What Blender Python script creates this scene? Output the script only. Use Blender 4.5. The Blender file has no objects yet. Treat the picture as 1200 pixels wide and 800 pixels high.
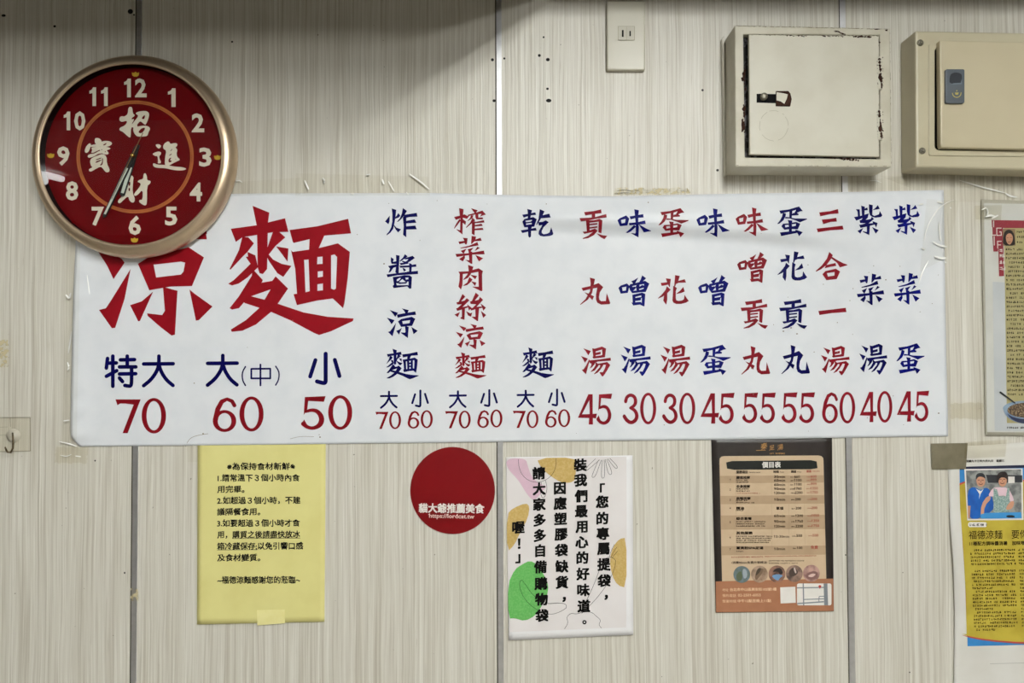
import bpy, bmesh, math, random
from mathutils import Vector, Matrix
from mathutils.geometry import tessellate_polygon

SC = bpy.context.scene
COL = SC.collection
R = math.radians

# ------------------------------------------------------------------ camera
FPX = 866.0                                   # focal length in pixels of the 1200-wide frame
CAM = Vector((0.0, -1.2124, 1.62))
PITCH, ROLL = R(1.40), R(0.18)
cam_data = bpy.data.cameras.new('camera')
cam_data.sensor_width = 36.0
cam_data.lens = 36.0 * FPX / 1200.0
cam_data.clip_start = 0.01
cam = bpy.data.objects.new('camera', cam_data)
COL.objects.link(cam)
F0 = Vector((0, math.cos(PITCH), math.sin(PITCH)))
U0 = Vector((0, -math.sin(PITCH), math.cos(PITCH)))
R0 = Vector((1, 0, 0))
CR = math.cos(ROLL) * R0 - math.sin(ROLL) * U0
CU = math.cos(ROLL) * U0 + math.sin(ROLL) * R0
m3 = Matrix((CR, CU, -F0)).transposed()
cam.matrix_world = Matrix.Translation(CAM) @ m3.to_4x4()
SC.camera = cam

# ------------------------------------------------------------------ world, lamps, exposure
SC.view_settings.view_transform = 'Standard'
SC.view_settings.look = 'None'
SC.view_settings.gamma = 1.0
SC.view_settings.use_curve_mapping = False
SC.view_settings.exposure = 0.0
world = bpy.data.worlds.new('world')
SC.world = world
world.use_nodes = True
world.node_tree.nodes['Background'].inputs[0].default_value = (0.9, 0.95, 1.0, 1)
world.node_tree.nodes['Background'].inputs[1].default_value = 0.05

LAMP_MAIN = dict(loc=(0.48, -1.80, 2.60), power=176.0, size=(1.20, 0.20), rot=R(90))
LAMP_LEFT = dict(loc=(-2.44, -2.16, 2.60), power=26.0, size=(0.80, 0.24), rot=R(-66.5))
LAMP_FAR = dict(loc=(0.95, -3.4, 2.60), power=205.0, size=(1.20, 0.20), rot=R(90))

def px(x, y, d=0.0):
    """the point at distance d in front of the wall seen at that place of the photograph"""
    v = FPX * F0 + (x - 600.0) * CR - (y - 400.0) * CU
    t = (-d - CAM.y) / v.y
    return CAM + v * t

def lin(c):
    c = c / 255.0
    return c / 12.92 if c <= 0.04045 else ((c + 0.055) / 1.055) ** 2.4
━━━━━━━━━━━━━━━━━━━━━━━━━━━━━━
◆ SET PROBLEM
Go through the listing above and write it all out exactly, leaving out any picture.

◆ FULL SOLUTION
What Blender Python script creates this scene? Output the script only. Use Blender 4.5. The Blender file has no objects yet. Treat the picture as 1200 pixels wide and 800 pixels high.
import bpy, bmesh, math, random
from mathutils import Vector, Matrix
from mathutils.geometry import tessellate_polygon

SC = bpy.context.scene
COL = SC.collection
R = math.radians

# ------------------------------------------------------------------ camera
FPX = 866.0                                   # focal length in pixels of the 1200-wide frame
CAM = Vector((0.0, -1.2124, 1.62))
PITCH, ROLL = R(1.40), R(0.18)
cam_data = bpy.data.cameras.new('camera')
cam_data.sensor_width = 36.0
cam_data.lens = 36.0 * FPX / 1200.0
cam_data.clip_start = 0.01
cam = bpy.data.objects.new('camera', cam_data)
COL.objects.link(cam)
F0 = Vector((0, math.cos(PITCH), math.sin(PITCH)))
U0 = Vector((0, -math.sin(PITCH), math.cos(PITCH)))
R0 = Vector((1, 0, 0))
CR = math.cos(ROLL) * R0 - math.sin(ROLL) * U0
CU = math.cos(ROLL) * U0 + math.sin(ROLL) * R0
m3 = Matrix((CR, CU, -F0)).transposed()
cam.matrix_world = Matrix.Translation(CAM) @ m3.to_4x4()
SC.camera = cam

# ------------------------------------------------------------------ world, lamps, exposure
SC.view_settings.view_transform = 'Standard'
SC.view_settings.look = 'None'
SC.view_settings.gamma = 1.0
SC.view_settings.use_curve_mapping = False
SC.view_settings.exposure = 0.0
world = bpy.data.worlds.new('world')
SC.world = world
world.use_nodes = True
world.node_tree.nodes['Background'].inputs[0].default_value = (0.9, 0.95, 1.0, 1)
world.node_tree.nodes['Background'].inputs[1].default_value = 0.05

LAMP_MAIN = dict(loc=(0.48, -1.80, 2.60), power=176.0, size=(1.20, 0.20), rot=R(90))
LAMP_LEFT = dict(loc=(-2.44, -2.16, 2.60), power=26.0, size=(0.80, 0.24), rot=R(-66.5))
LAMP_FAR = dict(loc=(0.95, -3.4, 2.60), power=205.0, size=(1.20, 0.20), rot=R(90))

def px(x, y, d=0.0):
    """the point at distance d in front of the wall seen at that place of the photograph"""
    v = FPX * F0 + (x - 600.0) * CR - (y - 400.0) * CU
    t = (-d - CAM.y) / v.y
    return CAM + v * t

def lin(c):
    c = c / 255.0
    return c / 12.92 if c <= 0.04045 else ((c + 0.055) / 1.055) ** 2.4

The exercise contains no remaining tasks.